Transcribe each line of the records below exactly, excluding any embedded images.

-- START Dataset entries --

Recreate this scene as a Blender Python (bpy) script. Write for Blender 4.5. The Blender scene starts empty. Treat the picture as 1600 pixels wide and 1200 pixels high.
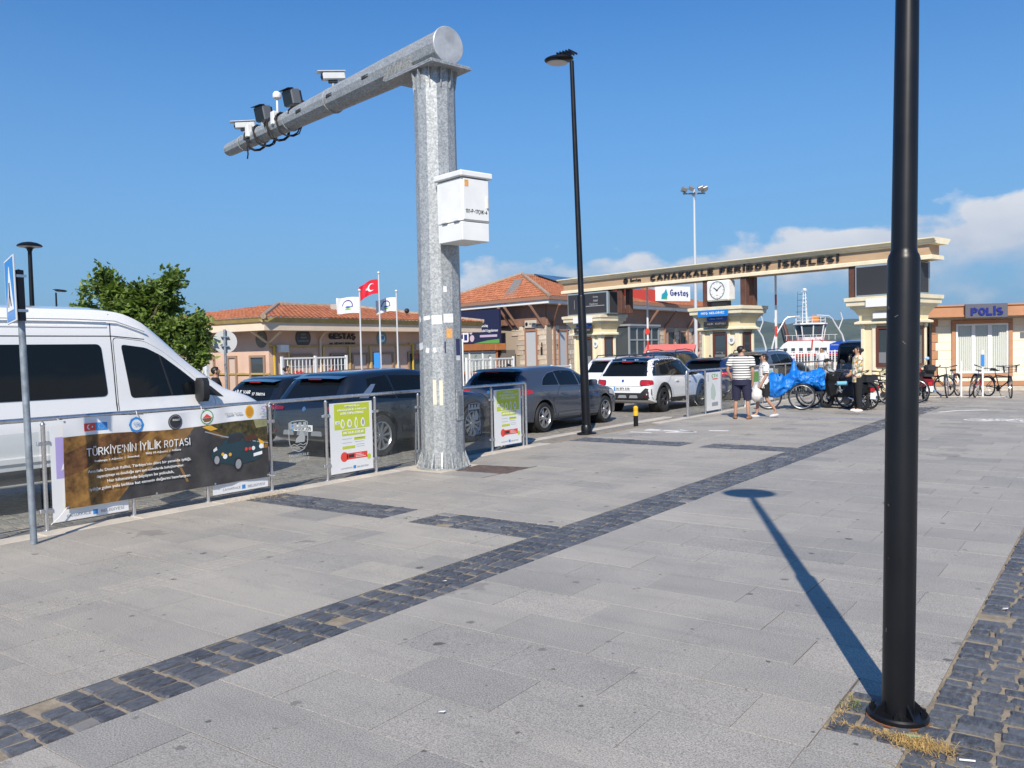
import bpy, bmesh, math, random
import numpy as np
from mathutils import Vector, Matrix, Euler
from mathutils.bvhtree import BVHTree
R = math.radians
PI = math.pi
random.seed(7); NR = np.random.RandomState(7)
S = bpy.context.scene
COL = S.collection

# ---------------------------------------------------------------- camera
cd = bpy.data.cameras.new('camera'); cam = bpy.data.objects.new('camera', cd); COL.objects.link(cam)
S.camera = cam
cd.sensor_width = 36.0; cd.lens = 1330/1600*36; cd.clip_start = .05; cd.clip_end = 20000
yaw, pitch, roll = .6242899, .0384074, -.0216307
fw = Vector((-math.sin(yaw)*math.cos(pitch), math.cos(yaw)*math.cos(pitch), -math.sin(pitch)))
rt = Vector((math.cos(yaw), math.sin(yaw), 0)); up = rt.cross(fw)
r2 = rt*math.cos(roll)+up*math.sin(roll); u2 = -rt*math.sin(roll)+up*math.cos(roll)
m = Matrix((r2, u2, -fw)).transposed().to_4x4(); m.translation = (0, 0, 1.7)
cam.matrix_world = m
# ---------------------------------------------------------------- light
SUN_EL = R(40.8); SUN_DIR = Vector((.457*math.cos(SUN_EL), -.889*math.cos(SUN_EL), math.sin(SUN_EL)))  # towards the sun
sl = bpy.data.lights.new('sun', 'SUN'); sun = bpy.data.objects.new('sun', sl); COL.objects.link(sun)
sl.energy = 4.9; sl.angle = R(.53); sl.color = (1, .915, .79)
sun.rotation_euler = SUN_DIR.to_track_quat('Z', 'Y').to_euler()
sun.location = (10, -20, 30)
W = bpy.data.worlds.new('World'); S.world = W; W.use_nodes = True
S.view_settings.view_transform = 'Standard'; S.view_settings.look = 'None'
S.view_settings.exposure = 0.26; S.view_settings.gamma = 1; S.view_settings.use_curve_mapping = False
try:
    S.cycles.use_denoising = True; S.cycles.max_bounces = 8; S.cycles.transparent_max_bounces = 24
    S.cycles.caustics_reflective = False; S.cycles.caustics_refractive = False
    S.cycles.volume_bounces = 0; S.cycles.sample_clamp_indirect = 6
except Exception: pass

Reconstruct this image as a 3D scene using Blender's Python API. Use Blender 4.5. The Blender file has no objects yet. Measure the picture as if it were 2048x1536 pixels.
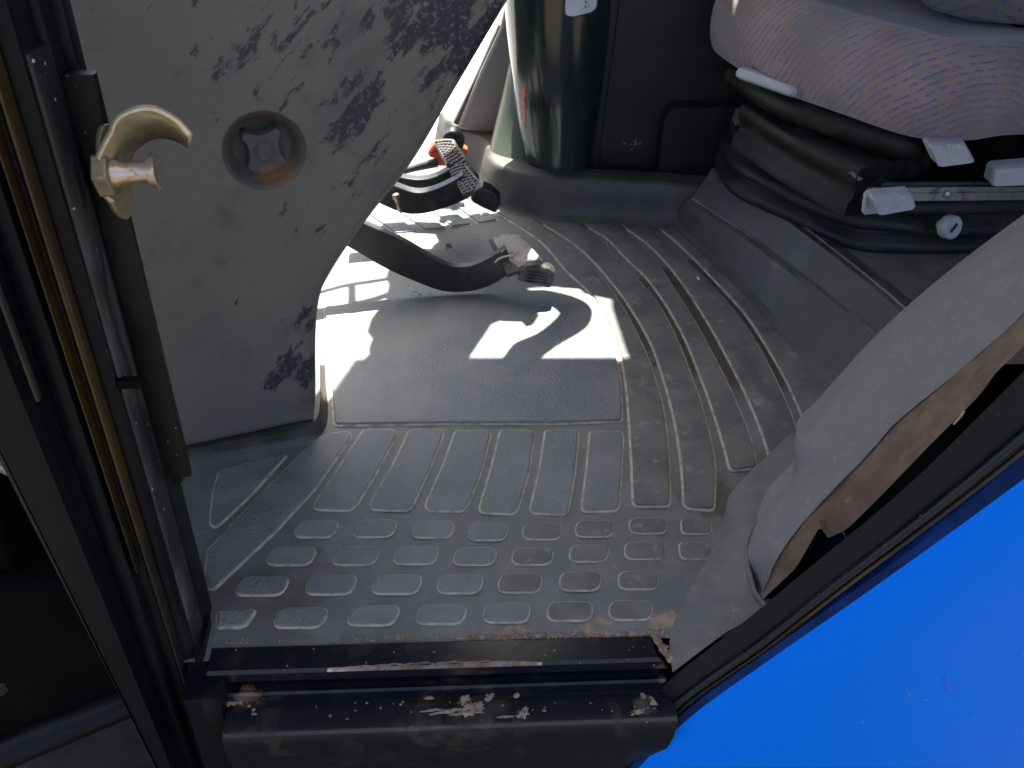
import bpy, bmesh, random
from math import *
from mathutils import Vector as V, Matrix
random.seed(7)
S = bpy.context.scene
COL = S.collection

# ------------------------------------------------------------------ camera
FPX, TILT, YAW, ROLL, CAMH = 1700.0, radians(38), radians(8), radians(4.3), 0.8
cF = V((sin(YAW)*cos(TILT), cos(YAW)*cos(TILT), -sin(TILT)))
r0 = V((cos(YAW), -sin(YAW), 0)); u0 = r0.cross(cF)
cR = r0*cos(ROLL) + u0*sin(ROLL); cU = u0*cos(ROLL) - r0*sin(ROLL)
cC = V((0, 0, CAMH))
cd = bpy.data.cameras.new('camera'); cam = bpy.data.objects.new('camera', cd); COL.objects.link(cam)
cam.matrix_world = Matrix(((cR.x, cU.x, -cF.x, 0), (cR.y, cU.y, -cF.y, 0), (cR.z, cU.z, -cF.z, CAMH), (0, 0, 0, 1)))
cd.sensor_width = 36; cd.lens = 36*FPX/2048; cd.clip_start = 0.01; cd.clip_end = 2000
S.camera = cam

# ------------------------------------------------------------------ light
SUN = V((0.05, 0.37, 0.93)).normalized()          # towards the sun
sl = bpy.data.lights.new('sun', 'SUN'); sl.energy = 5.0; sl.angle = radians(0.5); sl.color = (1, .95, .87)
so = bpy.data.objects.new('sun', sl); COL.objects.link(so)
so.rotation_euler = (-SUN).to_track_quat('-Z', 'Y').to_euler(); so.location = (0, 3, 6)
W = bpy.data.worlds.new('World'); S.world = W; W.use_nodes = True
nt = W.node_tree; bg = nt.nodes['Background']; sky = nt.nodes.new('ShaderNodeTexSky')
sky.sky_type = 'NISHITA'; sky.sun_disc = False
sky.air_density = .35; sky.dust_density = 4.0; sky.ozone_density = 0.0
sky.sun_elevation = asin(SUN.z); sky.sun_rotation = atan2(SUN.x, SUN.y)
nt.links.new(sky.outputs[0], bg.inputs[0]); bg.inputs[1].default_value = 0.12
S.view_settings.view_transform = 'Standard'; S.view_settings.look = 'None'
S.view_settings.exposure = 2.65; S.view_settings.gamma = 1

# ------------------------------------------------------------------ pixel -> world helpers
def ray(u, v): return cF + cR*((u-1024)/FPX) + cU*((768-v)/FPX)
def PZ(u, v, z=0.0): d = ray(u, v); return cC + d*((z-CAMH)/d.z)
def PY(u, v, y): d = ray(u, v); return cC + d*(y/d.y)
def PX(u, v, x): d = ray(u, v); return cC + d*(x/d.x)
def PP(u, v, p0, n): d = ray(u, v); return cC + d*((p0-cC).dot(n)/d.dot(n))
def up_sun(p, z): return p + SUN*((z-p.z)/SUN.z)  # from a spot on the floor up towards the sun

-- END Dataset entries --

_Solution for this task_.
Recreate this scene as a Blender Python (bpy) script. Write for Blender 4.5. The Blender scene starts empty. Treat the picture as 1600 pixels wide and 1200 pixels high.
import bpy, bmesh, math, random
import numpy as np
from mathutils import Vector, Matrix, Euler
from mathutils.bvhtree import BVHTree
R = math.radians
PI = math.pi
random.seed(7); NR = np.random.RandomState(7)
S = bpy.context.scene
COL = S.collection

# ---------------------------------------------------------------- camera
cd = bpy.data.cameras.new('camera'); cam = bpy.data.objects.new('camera', cd); COL.objects.link(cam)
S.camera = cam
cd.sensor_width = 36.0; cd.lens = 1330/1600*36; cd.clip_start = .05; cd.clip_end = 20000
yaw, pitch, roll = .6242899, .0384074, -.0216307
fw = Vector((-math.sin(yaw)*math.cos(pitch), math.cos(yaw)*math.cos(pitch), -math.sin(pitch)))
rt = Vector((math.cos(yaw), math.sin(yaw), 0)); up = rt.cross(fw)
r2 = rt*math.cos(roll)+up*math.sin(roll); u2 = -rt*math.sin(roll)+up*math.cos(roll)
m = Matrix((r2, u2, -fw)).transposed().to_4x4(); m.translation = (0, 0, 1.7)
cam.matrix_world = m
# ---------------------------------------------------------------- light
SUN_EL = R(40.8); SUN_DIR = Vector((.457*math.cos(SUN_EL), -.889*math.cos(SUN_EL), math.sin(SUN_EL)))  # towards the sun
sl = bpy.data.lights.new('sun', 'SUN'); sun = bpy.data.objects.new('sun', sl); COL.objects.link(sun)
sl.energy = 4.9; sl.angle = R(.53); sl.color = (1, .915, .79)
sun.rotation_euler = SUN_DIR.to_track_quat('Z', 'Y').to_euler()
sun.location = (10, -20, 30)
W = bpy.data.worlds.new('World'); S.world = W; W.use_nodes = True
S.view_settings.view_transform = 'Standard'; S.view_settings.look = 'None'
S.view_settings.exposure = 0.26; S.view_settings.gamma = 1; S.view_settings.use_curve_mapping = False
try:
    S.cycles.use_denoising = True; S.cycles.max_bounces = 8; S.cycles.transparent_max_bounces = 24
    S.cycles.caustics_reflective = False; S.cycles.caustics_refractive = False
    S.cycles.volume_bounces = 0; S.cycles.sample_clamp_indirect = 6
except Exception: pass

Reconstruct this image as a 3D scene using Blender's Python API. Use Blender 4.5. The Blender file has no objects yet. Measure the picture as if it were 2048x1536 pixels.
import bpy, bmesh, random
from math import *
from mathutils import Vector as V, Matrix
random.seed(7)
S = bpy.context.scene
COL = S.collection

# ------------------------------------------------------------------ camera
FPX, TILT, YAW, ROLL, CAMH = 1700.0, radians(38), radians(8), radians(4.3), 0.8
cF = V((sin(YAW)*cos(TILT), cos(YAW)*cos(TILT), -sin(TILT)))
r0 = V((cos(YAW), -sin(YAW), 0)); u0 = r0.cross(cF)
cR = r0*cos(ROLL) + u0*sin(ROLL); cU = u0*cos(ROLL) - r0*sin(ROLL)
cC = V((0, 0, CAMH))
cd = bpy.data.cameras.new('camera'); cam = bpy.data.objects.new('camera', cd); COL.objects.link(cam)
cam.matrix_world = Matrix(((cR.x, cU.x, -cF.x, 0), (cR.y, cU.y, -cF.y, 0), (cR.z, cU.z, -cF.z, CAMH), (0, 0, 0, 1)))
cd.sensor_width = 36; cd.lens = 36*FPX/2048; cd.clip_start = 0.01; cd.clip_end = 2000
S.camera = cam

# ------------------------------------------------------------------ light
SUN = V((0.05, 0.37, 0.93)).normalized()          # towards the sun
sl = bpy.data.lights.new('sun', 'SUN'); sl.energy = 5.0; sl.angle = radians(0.5); sl.color = (1, .95, .87)
so = bpy.data.objects.new('sun', sl); COL.objects.link(so)
so.rotation_euler = (-SUN).to_track_quat('-Z', 'Y').to_euler(); so.location = (0, 3, 6)
W = bpy.data.worlds.new('World'); S.world = W; W.use_nodes = True
nt = W.node_tree; bg = nt.nodes['Background']; sky = nt.nodes.new('ShaderNodeTexSky')
sky.sky_type = 'NISHITA'; sky.sun_disc = False
sky.air_density = .35; sky.dust_density = 4.0; sky.ozone_density = 0.0
sky.sun_elevation = asin(SUN.z); sky.sun_rotation = atan2(SUN.x, SUN.y)
nt.links.new(sky.outputs[0], bg.inputs[0]); bg.inputs[1].default_value = 0.12
S.view_settings.view_transform = 'Standard'; S.view_settings.look = 'None'
S.view_settings.exposure = 2.65; S.view_settings.gamma = 1

# ------------------------------------------------------------------ pixel -> world helpers
def ray(u, v): return cF + cR*((u-1024)/FPX) + cU*((768-v)/FPX)
def PZ(u, v, z=0.0): d = ray(u, v); return cC + d*((z-CAMH)/d.z)
def PY(u, v, y): d = ray(u, v); return cC + d*(y/d.y)
def PX(u, v, x): d = ray(u, v); return cC + d*(x/d.x)
def PP(u, v, p0, n): d = ray(u, v); return cC + d*((p0-cC).dot(n)/d.dot(n))
def up_sun(p, z): return p + SUN*((z-p.z)/SUN.z)  # from a spot on the floor up towards the sun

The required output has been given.